The Q factor in Punjab

Published April 22, 2013

Accompanied by the Chaudhry brothers, the then president, retired Gen Pervez Musharraf, appeared to be in a buoyant mood before he addressed a public meeting in Islamabad on May 12, 2007.—White Star

The Chaudhries of Gujrat and their Pakistan Muslim League, popularly known as the PML-Q, may be down but they are not out. Cut to its size in recent times, the King’s Party or the Queue League of the past, still has a chance to prove its ‘relevance’. All it needs is a few seats for itself and a hung parliament.

“With the next assembly predicted to be more fragmented than the previous one, the PML-Q will not lose its relevance in power politics,” argues Sohail Warraich, an analyst who has a strong grip on Punjab’s politics.

He thinks the Q-League will be a power player in a hung parliament at the centre even if it wins 10 seats. “It has fielded candidates for 34 National Assembly seats from Punjab. It will be a relevant force if no major party gains a simple majority,” he argues.

Created to fulfil the wishes of the military dictator by merging different factions of the League nine years ago, the PML-Q began withering away shortly before the 2008 election. Most League factions were revived and many individuals left the party to join the PML-N or the PPP or contest the polls independently. The desertions in the National Assembly and Senate continued even after the election. In Punjab, 47 of the 85 PML-Q members of the provincial assembly formed a ‘forward block’ to support Shahbaz Sharif, which meant the chief minister could now sustain his government even after throwing the PPP out of the coalition.

The party had won 92 seats in the 2002 assembly to form its government but in 2008 its strength dwindled to 41. Of the 34 candidates it has nominated for the May 11 vote, all of them from Punjab, it will have the PPP’s backing on 20 seats. The two parties will be contesting against each other on at least five national seats, including the one from Gujrat (NA-105) where Chaudhry Pervaiz Elahi is facing Chaudhry Ahmed Mukhtar.

Will the seat adjustment help the PML-Q win these seats is a tough question. While there are those who say the alliance could hurt both the PPP and the Q-League, others consider the seat adjustment will be mutually beneficial.
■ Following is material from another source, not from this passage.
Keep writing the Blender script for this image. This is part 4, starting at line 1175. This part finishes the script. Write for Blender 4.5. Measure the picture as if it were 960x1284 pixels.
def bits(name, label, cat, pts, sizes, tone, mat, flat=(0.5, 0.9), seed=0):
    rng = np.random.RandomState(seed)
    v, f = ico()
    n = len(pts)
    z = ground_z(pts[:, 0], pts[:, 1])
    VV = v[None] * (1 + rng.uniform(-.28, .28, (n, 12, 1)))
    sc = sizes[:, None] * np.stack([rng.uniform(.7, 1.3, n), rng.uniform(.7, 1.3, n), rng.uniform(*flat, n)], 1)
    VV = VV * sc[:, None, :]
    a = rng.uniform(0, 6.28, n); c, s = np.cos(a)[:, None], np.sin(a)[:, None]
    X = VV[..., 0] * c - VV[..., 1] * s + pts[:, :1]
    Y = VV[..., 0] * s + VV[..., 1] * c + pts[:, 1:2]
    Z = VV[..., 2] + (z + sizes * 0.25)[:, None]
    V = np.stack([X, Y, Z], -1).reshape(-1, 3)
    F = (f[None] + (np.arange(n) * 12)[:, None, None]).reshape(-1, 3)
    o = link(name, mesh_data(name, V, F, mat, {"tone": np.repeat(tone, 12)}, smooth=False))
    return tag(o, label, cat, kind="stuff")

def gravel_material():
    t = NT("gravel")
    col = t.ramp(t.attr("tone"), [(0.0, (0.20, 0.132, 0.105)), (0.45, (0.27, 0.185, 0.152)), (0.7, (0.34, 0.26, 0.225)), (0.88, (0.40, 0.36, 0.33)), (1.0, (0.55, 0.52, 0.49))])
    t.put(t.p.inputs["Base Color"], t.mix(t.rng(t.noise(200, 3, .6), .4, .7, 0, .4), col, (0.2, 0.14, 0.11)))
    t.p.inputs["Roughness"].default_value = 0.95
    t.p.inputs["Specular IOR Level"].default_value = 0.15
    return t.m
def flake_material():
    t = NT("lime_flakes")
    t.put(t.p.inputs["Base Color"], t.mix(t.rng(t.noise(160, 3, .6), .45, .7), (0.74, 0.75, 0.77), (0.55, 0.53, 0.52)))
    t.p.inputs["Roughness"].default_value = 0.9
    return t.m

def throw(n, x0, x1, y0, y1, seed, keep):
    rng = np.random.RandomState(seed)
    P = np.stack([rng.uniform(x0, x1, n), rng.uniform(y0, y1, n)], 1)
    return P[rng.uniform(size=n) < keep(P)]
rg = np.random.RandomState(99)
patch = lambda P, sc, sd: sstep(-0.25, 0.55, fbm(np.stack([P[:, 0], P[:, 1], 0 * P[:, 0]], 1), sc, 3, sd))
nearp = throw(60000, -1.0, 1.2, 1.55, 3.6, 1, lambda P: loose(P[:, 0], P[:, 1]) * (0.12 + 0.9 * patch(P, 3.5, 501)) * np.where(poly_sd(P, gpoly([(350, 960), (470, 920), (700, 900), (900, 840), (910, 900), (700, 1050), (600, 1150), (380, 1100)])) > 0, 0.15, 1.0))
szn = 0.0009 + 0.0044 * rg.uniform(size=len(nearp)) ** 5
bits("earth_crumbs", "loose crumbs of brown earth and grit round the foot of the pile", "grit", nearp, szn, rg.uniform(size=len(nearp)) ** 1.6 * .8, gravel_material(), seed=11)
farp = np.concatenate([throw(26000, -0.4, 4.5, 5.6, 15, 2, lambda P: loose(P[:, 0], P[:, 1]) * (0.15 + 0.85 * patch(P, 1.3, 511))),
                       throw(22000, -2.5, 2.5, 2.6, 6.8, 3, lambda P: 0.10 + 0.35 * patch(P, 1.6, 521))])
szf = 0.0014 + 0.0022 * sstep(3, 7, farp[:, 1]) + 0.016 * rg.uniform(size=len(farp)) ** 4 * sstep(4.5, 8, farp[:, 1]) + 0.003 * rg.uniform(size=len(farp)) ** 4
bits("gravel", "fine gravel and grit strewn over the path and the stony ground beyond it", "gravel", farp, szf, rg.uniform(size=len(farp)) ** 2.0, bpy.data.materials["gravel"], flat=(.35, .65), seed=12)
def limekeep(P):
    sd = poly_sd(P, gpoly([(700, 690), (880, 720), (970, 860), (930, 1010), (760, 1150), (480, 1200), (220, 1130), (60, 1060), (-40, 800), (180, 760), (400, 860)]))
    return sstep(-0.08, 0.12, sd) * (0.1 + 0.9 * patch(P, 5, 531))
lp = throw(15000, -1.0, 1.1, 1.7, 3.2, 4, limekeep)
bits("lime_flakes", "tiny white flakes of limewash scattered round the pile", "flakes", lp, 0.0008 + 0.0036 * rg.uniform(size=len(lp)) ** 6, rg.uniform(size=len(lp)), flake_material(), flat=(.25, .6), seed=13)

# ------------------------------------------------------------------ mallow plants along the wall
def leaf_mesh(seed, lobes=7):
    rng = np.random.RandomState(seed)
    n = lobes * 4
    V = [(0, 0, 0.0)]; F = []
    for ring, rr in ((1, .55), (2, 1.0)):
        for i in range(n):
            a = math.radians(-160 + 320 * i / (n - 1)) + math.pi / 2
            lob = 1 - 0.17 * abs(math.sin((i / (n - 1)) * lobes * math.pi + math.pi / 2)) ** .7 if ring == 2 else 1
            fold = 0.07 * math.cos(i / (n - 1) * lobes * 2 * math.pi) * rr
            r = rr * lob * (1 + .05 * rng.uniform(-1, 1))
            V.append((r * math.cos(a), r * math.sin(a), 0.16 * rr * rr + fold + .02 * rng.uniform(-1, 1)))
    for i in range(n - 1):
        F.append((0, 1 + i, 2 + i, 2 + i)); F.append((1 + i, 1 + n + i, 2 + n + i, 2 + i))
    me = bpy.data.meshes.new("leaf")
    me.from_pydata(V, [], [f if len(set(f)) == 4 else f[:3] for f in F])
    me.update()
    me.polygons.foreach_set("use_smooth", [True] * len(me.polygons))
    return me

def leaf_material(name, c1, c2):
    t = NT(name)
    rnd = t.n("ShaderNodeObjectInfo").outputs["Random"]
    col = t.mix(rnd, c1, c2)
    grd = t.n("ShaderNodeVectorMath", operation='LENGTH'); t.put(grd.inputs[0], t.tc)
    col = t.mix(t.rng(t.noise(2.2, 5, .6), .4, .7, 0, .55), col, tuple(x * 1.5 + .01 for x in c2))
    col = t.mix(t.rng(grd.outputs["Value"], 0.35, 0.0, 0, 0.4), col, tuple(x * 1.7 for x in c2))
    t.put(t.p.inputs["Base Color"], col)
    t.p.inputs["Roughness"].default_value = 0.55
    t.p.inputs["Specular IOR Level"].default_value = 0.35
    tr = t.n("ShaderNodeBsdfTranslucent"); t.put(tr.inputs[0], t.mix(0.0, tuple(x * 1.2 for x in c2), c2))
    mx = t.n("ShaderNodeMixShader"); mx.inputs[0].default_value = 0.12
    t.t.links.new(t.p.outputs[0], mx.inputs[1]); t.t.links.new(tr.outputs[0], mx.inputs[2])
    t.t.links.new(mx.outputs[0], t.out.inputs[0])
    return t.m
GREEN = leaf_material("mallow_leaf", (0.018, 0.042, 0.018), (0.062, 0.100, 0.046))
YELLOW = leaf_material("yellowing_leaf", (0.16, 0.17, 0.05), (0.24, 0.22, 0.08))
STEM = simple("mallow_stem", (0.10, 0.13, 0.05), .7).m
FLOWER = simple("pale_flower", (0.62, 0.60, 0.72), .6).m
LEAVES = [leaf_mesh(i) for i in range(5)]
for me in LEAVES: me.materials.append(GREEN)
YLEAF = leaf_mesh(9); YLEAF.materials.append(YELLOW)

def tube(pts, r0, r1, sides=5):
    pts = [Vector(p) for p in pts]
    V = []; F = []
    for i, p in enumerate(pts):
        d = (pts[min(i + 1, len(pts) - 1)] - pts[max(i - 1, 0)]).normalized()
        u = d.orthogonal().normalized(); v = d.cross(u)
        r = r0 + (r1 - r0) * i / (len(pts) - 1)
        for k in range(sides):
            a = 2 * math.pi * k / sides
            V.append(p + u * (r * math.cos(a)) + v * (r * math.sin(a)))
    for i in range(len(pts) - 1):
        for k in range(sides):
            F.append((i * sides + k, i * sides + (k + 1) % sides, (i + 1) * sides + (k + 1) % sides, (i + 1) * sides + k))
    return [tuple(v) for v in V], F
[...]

Warraich says the PPP voters may resist initially but, just like their party, they will make the compromise and vote for the PML-Q.

History indicates the PML-Q could never evolve as a political party and was and remains a group of so-called individual ‘electables’ the Chaudhries of Gujrat had brought together to defeat (well-established) political parties in 2002.

The Chaudhries did not invent the trend but in their case where a party was hardly on display, the ‘influential individuals’ in their winning got even more prominence than usual.

No party is too shy to woo them and all parties boast them, but they do stand out more in a ‘non’-party the PML-Q has come to be known as.

The PML-N, for example, has embraced every one, barring a few, linked to the Musharraf setup in search of the ‘electables’. The same goes for the PPP and it is still trying to win over every strong candidate. The Pakistan Tehreek-i-Insaf (PTI) has accepted in its fold many people with ‘tainted’ past despite its slogan of change and given them tickets despite protests from its old activists.

This lack of ideology in the politics raises fears of the rise of the only ideology that exists: the religious right. “When in power under Musharraf, the PML-Q touted his idea of enlightened moderation,” explains a political scientist who would rather remain unnamed. “But when the time came, Chaudhry Shujaat was the first to take a stand against the efforts to minimise the imprints of religion on school curriculum. Every time an effort, however weak or insignificant it may have been, was made to reduce the role of religion in public life he stood up with the religious groups.”

“I think the PML-Q has become a victim of its policy of weakening political parties and strengthening individuals,” the political scientist says. “Even its strategy of joining the PPP government could not stop desertions. Take the example of Sheikh Waqas Akram: he remained a federal minister in the coalition government with the PPP and defended it vociferously on television. When the government completed its term, he immediately crossed over to the PML-N. There are many such examples from Amir Muqam to Riaz Hussain Peerzada.”

Warraich agrees the PML-Q could never become a political party. “It was and remains a group of electables who are together to watch one another’s interests. It’s a party that has candidates but no party following amongst the voters.”

He also agrees that only those ‘electables’ had stayed with the party who could not be adjusted by any of the three major parties for different reasons, but adds some have stayed with the PML-Q because they have developed a strong relationship with the Chaudhries of Gujrat over time.

Warraich says the Chaudhries had joined forces with PPP because they had run out of other options. They had drifted too far apart from the Sharifs and did not want to bet on the emerging PTI. So an accommodating PPP was the only viable option.

Will its alliance with the PPP save the party of the electables from extinction? “The PML-Q was created in the tradition of the Convention League and the Council League. Those who are with it today are traditionalist practitioners of politics. A really bad showing in the polls will only accelerate the process of disintegration that the PML-Q has been beset with for long,” concludes a senior journalist.